=== Provided material ===
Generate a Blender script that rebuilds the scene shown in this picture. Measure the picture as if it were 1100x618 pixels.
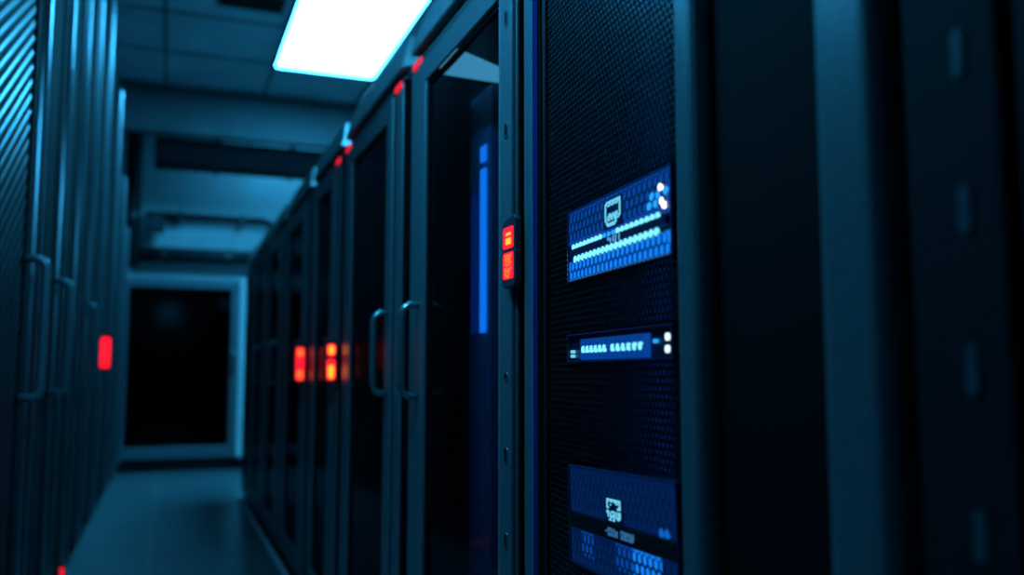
import bpy, bmesh, math, random
from mathutils import Vector, Matrix
random.seed(7)
R = math.radians
S = bpy.context.scene
for o in list(bpy.data.objects): bpy.data.objects.remove(o)
COL = S.collection

# ------------------------------------------------------------------ camera
FPX = 950.0
PITCH = math.atan(91 / FPX)
YAW = math.atan(372 * math.cos(PITCH) / FPX)
cam = bpy.data.objects.new('camera', bpy.data.cameras.new('camera'))
COL.objects.link(cam)
cam.data.sensor_width = 36.0
cam.data.lens = FPX / 1100 * 36.0
cam.location = (0, 0, 1.24)
cam.rotation_euler = (math.pi / 2 + PITCH, 0, -YAW)
cam.data.clip_start = 0.02
cam.data.dof.use_dof = True
cam.data.dof.focus_distance = 1.72
cam.data.dof.aperture_fstop = 1.7
S.camera = cam

# ------------------------------------------------------------------ world and exposure
w = bpy.data.worlds.new('world'); S.world = w; w.use_nodes = True
w.node_tree.nodes['Background'].inputs[0].default_value = (0.0, 0.02, 0.05, 1)
w.node_tree.nodes['Background'].inputs[1].default_value = 0.2
vs = S.view_settings
vs.view_transform = 'Standard'; vs.look = 'None'; vs.exposure = 0.0; vs.gamma = 1.0
vs.use_curve_mapping = False
try:
    S.cycles.use_denoising = True
    S.cycles.max_bounces = 10; S.cycles.diffuse_bounces = 5; S.cycles.glossy_bounces = 5
    S.cycles.transparent_max_bounces = 16
    S.cycles.sample_clamp_indirect = 4.0
    S.cycles.caustics_reflective = False; S.cycles.caustics_refractive = False
except Exception: pass
LAMP_COL = (0.040, 0.50, 1.0)
LAMP_STRENGTH = 30.0
NEAR_FILL_STRENGTH = 5.0
END_FILL_STRENGTH = 9.0
PENDANT_FILL_STRENGTH = 62.0

# ------------------------------------------------------------------ materials
def nodes(name):
    m = bpy.data.materials.new(name); m.use_nodes = True
    nt = m.node_tree
    return m, nt, nt.nodes['Principled BSDF']

def metal(name, col, rough=0.35, metallic=0.0, spec=0.5, bump=0.0, scale=60.0, var=0.15):
    m, nt, b = nodes(name)
    b.inputs['Roughness'].default_value = rough
    b.inputs['Metallic'].default_value = metallic
    b.inputs['Specular IOR Level'].default_value = spec
    tc = nt.nodes.new('ShaderNodeTexCoord')
    n = nt.nodes.new('ShaderNodeTexNoise'); n.inputs['Scale'].default_value = scale
    nt.links.new(tc.outputs['Object'], n.inputs['Vector'])
    r = nt.nodes.new('ShaderNodeValToRGB')
    r.color_ramp.elements[0].position = 0.3; r.color_ramp.elements[1].position = 0.7
    r.color_ramp.elements[0].color = tuple(c * (1 - var) for c in col) + (1,)
    r.color_ramp.elements[1].color = tuple(min(1, c * (1 + var)) for c in col) + (1,)
    nt.links.new(n.outputs['Fac'], r.inputs['Fac'])
    nt.links.new(r.outputs['Color'], b.inputs['Base Color'])
    if bump:
        bp = nt.nodes.new('ShaderNodeBump'); bp.inputs['Strength'].default_value = bump
        bp.inputs['Distance'].default_value = 0.002
        nt.links.new(n.outputs['Fac'], bp.inputs['Height'])
        nt.links.new(bp.outputs['Normal'], b.inputs['Normal'])
    return m

def emit(name, col, strength):
    m, nt, b = nodes(name)
    b.inputs['Base Color'].default_value = (0.02, 0.02, 0.02, 1)
    b.inputs['Emission Color'].default_value = (*col, 1)
    b.inputs['Emission Strength'].default_value = strength
    return m

def glass_mat(name, tint, ior=1.45, rough=0.02):
    m = bpy.data.materials.new(name); m.use_nodes = True
    nt = m.node_tree; nt.nodes.clear()
    out = nt.nodes.new('ShaderNodeOutputMaterial')
    tr = nt.nodes.new('ShaderNodeBsdfTransparent'); tr.inputs[0].default_value = (*tint, 1)
    gl = nt.nodes.new('ShaderNodeBsdfGlossy'); gl.inputs['Roughness'].default_value = rough
    gl.inputs[0].default_value = (0.24, 0.28, 0.31, 1)
    fr = nt.nodes.new('ShaderNodeFresnel'); fr.inputs[0].default_value = ior
    mx = nt.nodes.new('ShaderNodeMixShader')
    geo = nt.nodes.new('ShaderNodeNewGeometry'); inv = nt.nodes.new('ShaderNodeMath'); inv.operation = 'SUBTRACT'; inv.inputs[0].default_value = 1.0
    mul = nt.nodes.new('ShaderNodeMath'); mul.operation = 'MULTIPLY'
    nt.links.new(geo.outputs['Backfacing'], inv.inputs[1]); nt.links.new(fr.outputs[0], mul.inputs[0]); nt.links.new(inv.outputs[0], mul.inputs[1])
    nt.links.new(mul.outputs[0], mx.inputs[0]); nt.links.new(tr.outputs[0], mx.inputs[1])
    nt.links.new(gl.outputs[0], mx.inputs[2]); nt.links.new(mx.outputs[0], out.inputs[0])
    return m

def tiled(name, col, line, sx, sy, ox, oy, width, rough, spec=0.5, var=0.12):
    """flat colour with thin straight joints every sx, sy metres, in object space"""
    m, nt, b = nodes(name)
    b.inputs['Roughness'].default_value = rough
    b.inputs['Specular IOR Level'].default_value = spec
    tc = nt.nodes.new('ShaderNodeTexCoord'); sp = nt.nodes.new('ShaderNodeSeparateXYZ')
    nt.links.new(tc.outputs['Object'], sp.inputs[0])
    def mth(op, a, b_=None):
        n = nt.nodes.new('ShaderNodeMath'); n.operation = op
        for i, v in enumerate((a, b_)):
            if v is None: continue
            if isinstance(v, (int, float)): n.inputs[i].default_value = v
            else: nt.links.new(v, n.inputs[i])
        return n.outputs[0]
    fs = []
    for ax, s, o in (('X', sx, ox), ('Y', sy, oy)):
        t = mth('ADD', sp.outputs[ax], -o + 100 * s)
        t = mth('MODULO', t, s)
        t = mth('MINIMUM', t, mth('SUBTRACT', s, t))
        fs.append(mth('LESS_THAN', t, width / 2))
    mask = mth('MAXIMUM', fs[0], fs[1])
    n = nt.nodes.new('ShaderNodeTexNoise'); n.inputs['Scale'].default_value = 2.5; n.inputs['Detail'].default_value = 6
    nt.links.new(tc.outputs['Object'], n.inputs['Vector'])
    r = nt.nodes.new('ShaderNodeValToRGB')
    r.color_ramp.elements[0].position = 0.3; r.color_ramp.elements[1].position = 0.7
    r.color_ramp.elements[0].color = tuple(c * (1 - var) for c in col) + (1,)
    r.color_ramp.elements[1].color = tuple(c * (1 + var) for c in col) + (1,)
    nt.links.new(n.outputs['Fac'], r.inputs['Fac'])
    mx = nt.nodes.new('ShaderNodeMix'); mx.data_type = 'RGBA'
    nt.links.new(mask, mx.inputs[0]); nt.links.new(r.outputs['Color'], mx.inputs[6])
    mx.inputs[7].default_value = (*line, 1)
    nt.links.new(mx.outputs[2], b.inputs['Base Color'])
    return m

M = {}
M['floor'] = tiled('floor tile', (0.15, 0.18, 0.19), (0.24, 0.27, 0.28), 1.2, 1.2, -0.06, 0.2, 0.02, 0.32)
M['ceiling'] = tiled('ceiling tile', (0.7, 0.76, 0.78), (0.3, 0.33, 0.35), 1.14, 1.14, -0.12, 9.98, 0.012, 0.9, 0.1)
M['wall'] = metal('painted wall', (0.55, 0.62, 0.64), 0.6, var=0.06, scale=3)
M['soffit'] = metal('grey soffit', (0.10, 0.13, 0.14), 0.7, var=0.1, scale=3)
M['black'] = metal('black powder coat', (0.006, 0.007, 0.008), 0.5, spec=0.3)
M['void'] = metal('black interior', (0.003, 0.003, 0.004), 0.8, spec=0.1)
M['dark'] = metal('dark steel', (0.03, 0.036, 0.042), 0.4, spec=0.5)
M['frame'] = metal('grey blue steel', (0.17, 0.21, 0.23), 0.36, metallic=0.4, spec=0.5, bump=0.03, scale=200)
M['post'] = metal('brushed steel post', (0.42, 0.47, 0.50), 0.30, metallic=1.0, spec=0.5, bump=0.03, scale=200)
M['panel'] = metal('dark door panel', (0.02, 0.025, 0.03), 0.35, spec=0.5)
M['cap'] = metal('light grey cap', (0.36, 0.42, 0.45), 0.32, metallic=0.35, spec=0.5)
M['bright'] = metal('bright aluminium', (0.75, 0.8, 0.82), 0.25, metallic=0.6)
M['mesh'] = metal('perforated steel', (0.09, 0.11, 0.12), 0.33, metallic=1.0)
M['ribs'] = metal('ribbed steel', (0.012, 0.015, 0.017), 0.32, metallic=0.0, spec=0.4)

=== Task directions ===
Please restate the material above line by line, exactly, beginning at its first line and ending with the line that contains "COL = S.collection", without any pictures.

=== Expected answer ===
Generate a Blender script that rebuilds the scene shown in this picture. Measure the picture as if it were 1100x618 pixels.
import bpy, bmesh, math, random
from mathutils import Vector, Matrix
random.seed(7)
R = math.radians
S = bpy.context.scene
for o in list(bpy.data.objects): bpy.data.objects.remove(o)
COL = S.collection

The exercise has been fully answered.